◆ Entries shown:
+ + +

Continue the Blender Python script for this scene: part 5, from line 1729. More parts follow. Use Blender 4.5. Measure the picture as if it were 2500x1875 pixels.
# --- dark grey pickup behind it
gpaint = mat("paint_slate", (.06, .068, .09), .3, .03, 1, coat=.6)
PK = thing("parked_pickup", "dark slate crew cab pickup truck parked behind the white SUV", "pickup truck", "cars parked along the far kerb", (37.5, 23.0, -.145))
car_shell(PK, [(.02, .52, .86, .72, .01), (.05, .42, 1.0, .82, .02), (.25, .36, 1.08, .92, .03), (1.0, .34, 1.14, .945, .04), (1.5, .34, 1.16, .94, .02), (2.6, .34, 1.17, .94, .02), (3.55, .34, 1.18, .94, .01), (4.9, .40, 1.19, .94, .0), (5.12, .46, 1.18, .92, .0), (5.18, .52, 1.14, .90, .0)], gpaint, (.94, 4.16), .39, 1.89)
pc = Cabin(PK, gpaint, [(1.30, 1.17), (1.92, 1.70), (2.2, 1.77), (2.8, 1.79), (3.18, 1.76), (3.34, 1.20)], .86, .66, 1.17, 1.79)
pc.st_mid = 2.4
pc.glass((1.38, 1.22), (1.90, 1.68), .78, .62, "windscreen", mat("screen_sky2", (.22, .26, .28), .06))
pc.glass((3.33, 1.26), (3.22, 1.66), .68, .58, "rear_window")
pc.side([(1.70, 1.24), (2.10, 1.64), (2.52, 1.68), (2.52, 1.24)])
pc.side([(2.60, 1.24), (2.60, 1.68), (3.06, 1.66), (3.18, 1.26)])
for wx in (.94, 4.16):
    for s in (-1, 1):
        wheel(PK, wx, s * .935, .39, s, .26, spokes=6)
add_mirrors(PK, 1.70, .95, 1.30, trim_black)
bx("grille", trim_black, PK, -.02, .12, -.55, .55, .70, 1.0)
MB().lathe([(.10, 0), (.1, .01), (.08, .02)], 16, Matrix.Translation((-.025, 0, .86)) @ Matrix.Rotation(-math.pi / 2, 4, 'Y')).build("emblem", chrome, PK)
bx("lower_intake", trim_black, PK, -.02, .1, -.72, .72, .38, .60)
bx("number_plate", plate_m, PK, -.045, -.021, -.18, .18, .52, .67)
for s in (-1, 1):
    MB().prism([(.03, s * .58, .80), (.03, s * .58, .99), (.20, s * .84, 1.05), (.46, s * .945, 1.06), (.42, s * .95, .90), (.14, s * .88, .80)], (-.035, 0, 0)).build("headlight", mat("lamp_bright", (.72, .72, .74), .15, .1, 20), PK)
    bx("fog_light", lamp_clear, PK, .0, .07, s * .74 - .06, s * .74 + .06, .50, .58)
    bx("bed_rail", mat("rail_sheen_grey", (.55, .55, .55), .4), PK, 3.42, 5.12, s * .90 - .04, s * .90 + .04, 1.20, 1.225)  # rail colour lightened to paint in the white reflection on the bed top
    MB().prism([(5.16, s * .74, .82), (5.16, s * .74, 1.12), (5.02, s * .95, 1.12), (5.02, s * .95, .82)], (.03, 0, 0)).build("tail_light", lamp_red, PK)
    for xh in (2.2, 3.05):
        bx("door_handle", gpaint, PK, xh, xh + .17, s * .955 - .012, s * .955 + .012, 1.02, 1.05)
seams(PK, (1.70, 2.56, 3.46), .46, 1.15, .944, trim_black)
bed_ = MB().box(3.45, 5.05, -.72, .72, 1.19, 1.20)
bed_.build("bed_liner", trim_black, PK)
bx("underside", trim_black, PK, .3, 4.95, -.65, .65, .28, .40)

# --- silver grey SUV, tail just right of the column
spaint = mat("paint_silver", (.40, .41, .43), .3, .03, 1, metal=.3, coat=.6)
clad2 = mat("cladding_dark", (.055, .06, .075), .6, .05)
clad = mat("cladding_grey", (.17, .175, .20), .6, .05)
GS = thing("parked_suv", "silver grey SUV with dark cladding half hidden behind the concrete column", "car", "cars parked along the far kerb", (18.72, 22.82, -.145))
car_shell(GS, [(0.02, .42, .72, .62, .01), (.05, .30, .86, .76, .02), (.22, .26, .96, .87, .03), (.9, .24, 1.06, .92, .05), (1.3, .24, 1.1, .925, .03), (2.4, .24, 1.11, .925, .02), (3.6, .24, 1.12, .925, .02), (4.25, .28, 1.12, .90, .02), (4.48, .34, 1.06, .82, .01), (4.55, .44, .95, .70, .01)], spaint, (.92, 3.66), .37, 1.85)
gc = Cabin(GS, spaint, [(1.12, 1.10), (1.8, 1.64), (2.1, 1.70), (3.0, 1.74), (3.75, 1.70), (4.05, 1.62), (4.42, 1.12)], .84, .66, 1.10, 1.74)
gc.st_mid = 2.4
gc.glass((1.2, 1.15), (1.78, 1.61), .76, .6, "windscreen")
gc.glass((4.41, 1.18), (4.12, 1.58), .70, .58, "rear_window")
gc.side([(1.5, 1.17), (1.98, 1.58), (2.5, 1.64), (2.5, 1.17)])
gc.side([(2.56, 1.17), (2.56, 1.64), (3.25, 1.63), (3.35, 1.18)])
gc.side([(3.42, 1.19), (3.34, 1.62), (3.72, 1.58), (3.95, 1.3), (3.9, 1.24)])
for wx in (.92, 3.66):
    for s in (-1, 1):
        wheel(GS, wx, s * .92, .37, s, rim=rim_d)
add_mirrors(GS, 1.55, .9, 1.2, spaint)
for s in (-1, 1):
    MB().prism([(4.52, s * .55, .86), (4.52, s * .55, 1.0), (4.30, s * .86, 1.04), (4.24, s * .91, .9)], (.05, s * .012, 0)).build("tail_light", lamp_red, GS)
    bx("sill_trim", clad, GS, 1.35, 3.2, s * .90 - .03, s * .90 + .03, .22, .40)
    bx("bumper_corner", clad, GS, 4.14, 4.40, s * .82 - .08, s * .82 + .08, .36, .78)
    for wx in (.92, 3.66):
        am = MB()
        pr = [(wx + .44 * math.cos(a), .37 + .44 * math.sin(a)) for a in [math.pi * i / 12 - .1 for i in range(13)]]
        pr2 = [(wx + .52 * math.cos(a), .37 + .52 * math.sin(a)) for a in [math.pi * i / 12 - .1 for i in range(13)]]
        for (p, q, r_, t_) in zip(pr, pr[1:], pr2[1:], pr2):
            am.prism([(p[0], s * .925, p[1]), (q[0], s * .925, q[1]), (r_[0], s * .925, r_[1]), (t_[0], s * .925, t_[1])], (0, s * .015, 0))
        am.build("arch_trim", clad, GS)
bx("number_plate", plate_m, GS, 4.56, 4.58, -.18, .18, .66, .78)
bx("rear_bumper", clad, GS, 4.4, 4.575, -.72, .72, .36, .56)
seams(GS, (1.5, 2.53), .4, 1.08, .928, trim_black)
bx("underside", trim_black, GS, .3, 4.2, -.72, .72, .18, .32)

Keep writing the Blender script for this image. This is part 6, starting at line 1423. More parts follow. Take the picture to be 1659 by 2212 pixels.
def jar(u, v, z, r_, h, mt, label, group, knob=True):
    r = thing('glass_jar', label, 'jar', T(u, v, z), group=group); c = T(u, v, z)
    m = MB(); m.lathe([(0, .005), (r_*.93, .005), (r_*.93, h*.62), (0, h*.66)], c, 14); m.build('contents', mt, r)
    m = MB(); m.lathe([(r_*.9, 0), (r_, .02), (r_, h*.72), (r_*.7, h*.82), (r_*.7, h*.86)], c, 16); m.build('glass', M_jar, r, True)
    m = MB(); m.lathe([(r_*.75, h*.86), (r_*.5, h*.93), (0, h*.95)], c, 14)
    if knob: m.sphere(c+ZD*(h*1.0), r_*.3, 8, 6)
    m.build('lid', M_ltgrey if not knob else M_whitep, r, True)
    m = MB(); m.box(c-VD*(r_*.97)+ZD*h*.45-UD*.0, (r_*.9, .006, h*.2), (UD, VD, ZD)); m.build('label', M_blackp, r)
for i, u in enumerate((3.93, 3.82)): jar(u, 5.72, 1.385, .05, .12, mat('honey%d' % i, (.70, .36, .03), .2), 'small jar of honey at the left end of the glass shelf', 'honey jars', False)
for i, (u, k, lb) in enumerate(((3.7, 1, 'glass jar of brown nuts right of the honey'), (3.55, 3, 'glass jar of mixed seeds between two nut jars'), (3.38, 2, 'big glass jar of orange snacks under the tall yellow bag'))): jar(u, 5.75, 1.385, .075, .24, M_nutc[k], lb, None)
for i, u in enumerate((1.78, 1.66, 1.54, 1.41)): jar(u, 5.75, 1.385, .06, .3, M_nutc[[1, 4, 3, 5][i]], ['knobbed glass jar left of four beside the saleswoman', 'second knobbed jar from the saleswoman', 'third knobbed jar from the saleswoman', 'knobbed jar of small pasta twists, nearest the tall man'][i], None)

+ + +

◆ What the exercise asks: From the line that contains "Keep writing the" to the last line of the material above, repeat every line exactly, keeping both the first and the last.

◆ Complete answer:
Keep writing the Blender script for this image. This is part 6, starting at line 1423. More parts follow. Take the picture to be 1659 by 2212 pixels.
def jar(u, v, z, r_, h, mt, label, group, knob=True):
    r = thing('glass_jar', label, 'jar', T(u, v, z), group=group); c = T(u, v, z)
    m = MB(); m.lathe([(0, .005), (r_*.93, .005), (r_*.93, h*.62), (0, h*.66)], c, 14); m.build('contents', mt, r)
    m = MB(); m.lathe([(r_*.9, 0), (r_, .02), (r_, h*.72), (r_*.7, h*.82), (r_*.7, h*.86)], c, 16); m.build('glass', M_jar, r, True)
    m = MB(); m.lathe([(r_*.75, h*.86), (r_*.5, h*.93), (0, h*.95)], c, 14)
    if knob: m.sphere(c+ZD*(h*1.0), r_*.3, 8, 6)
    m.build('lid', M_ltgrey if not knob else M_whitep, r, True)
    m = MB(); m.box(c-VD*(r_*.97)+ZD*h*.45-UD*.0, (r_*.9, .006, h*.2), (UD, VD, ZD)); m.build('label', M_blackp, r)
for i, u in enumerate((3.93, 3.82)): jar(u, 5.72, 1.385, .05, .12, mat('honey%d' % i, (.70, .36, .03), .2), 'small jar of honey at the left end of the glass shelf', 'honey jars', False)
for i, (u, k, lb) in enumerate(((3.7, 1, 'glass jar of brown nuts right of the honey'), (3.55, 3, 'glass jar of mixed seeds between two nut jars'), (3.38, 2, 'big glass jar of orange snacks under the tall yellow bag'))): jar(u, 5.75, 1.385, .075, .24, M_nutc[k], lb, None)
for i, u in enumerate((1.78, 1.66, 1.54, 1.41)): jar(u, 5.75, 1.385, .06, .3, M_nutc[[1, 4, 3, 5][i]], ['knobbed glass jar left of four beside the saleswoman', 'second knobbed jar from the saleswoman', 'third knobbed jar from the saleswoman', 'knobbed jar of small pasta twists, nearest the tall man'][i], None)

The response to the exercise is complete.